Um regime democrático é indissociável da prática da liberdade de expressão. Será então que a democracia, tal como a demos por garantida, se encontra ameaçada? Não parecem restar grandes dúvidas. Aquilo que apareceu sub-repticiamente sob a capa do politicamente correto é, agora, praticado sem qualquer disfarce por regimes em que o Estado de direito e os princípios democráticos eram, acreditávamos, preservados.
Nada está garantido, não nos esqueçamos. A história é uma espiral de acontecimentos: traumas, tragédias e violência inominável regressam a cada passo. A censura volta ao quotidiano e não é exclusiva dos regimes autoritários. As democracias exercem-na, sem reserva. A guerra é o argumento, poucos parecem contestar.
Em França, um país com um problema inquestionável de imigração oriunda de países muçulmanos, manifestações a favor do povo palestiniano são proibidas - o mesmo aconteceu no Reino Unido, na Alemanha...
Proibidas sem grande sucesso, reconheça-se, levando os governos a passar à fase seguinte e instar as autoridades a serem mais duras. É verdade, a Europa não esqueceu as atrocidades cometidas contra os judeus. E ainda bem. É também verdade serem intoleráveis aproveitamentos extremistas a apelar ao extermínio.

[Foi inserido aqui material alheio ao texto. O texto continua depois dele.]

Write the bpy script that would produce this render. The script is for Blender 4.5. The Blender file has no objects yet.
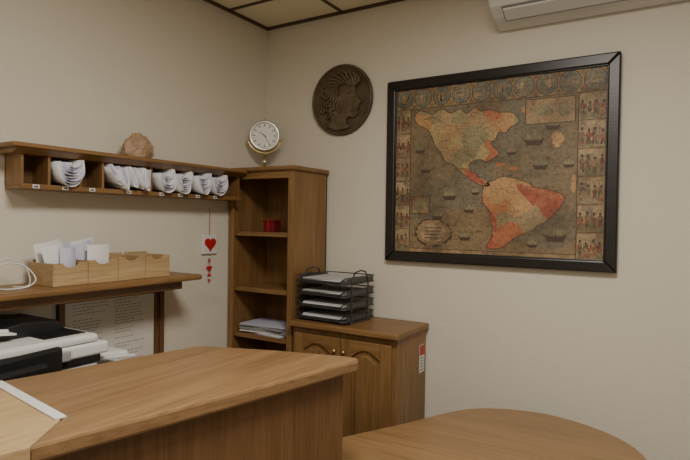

Mas que o trauma não sirva de justificação para deixarmos de ver o que está a acontecer ao povo palestiniano, concretamente às populações sitiadas em Gaza. Dizer que Israel está a cometer crimes de guerra é uma evidência. Silenciar pessoas apenas porque dizem o óbvio é uma forma de censura canhestra, um ataque ultrajante à liberdade. Sabemos que sempre o tentaram fazer, mas faziam-no às escondidas, envergonhados. Hoje caíram os disfarces. A normalização do mal é apenas o princípio - quando reagirmos, talvez seja tarde.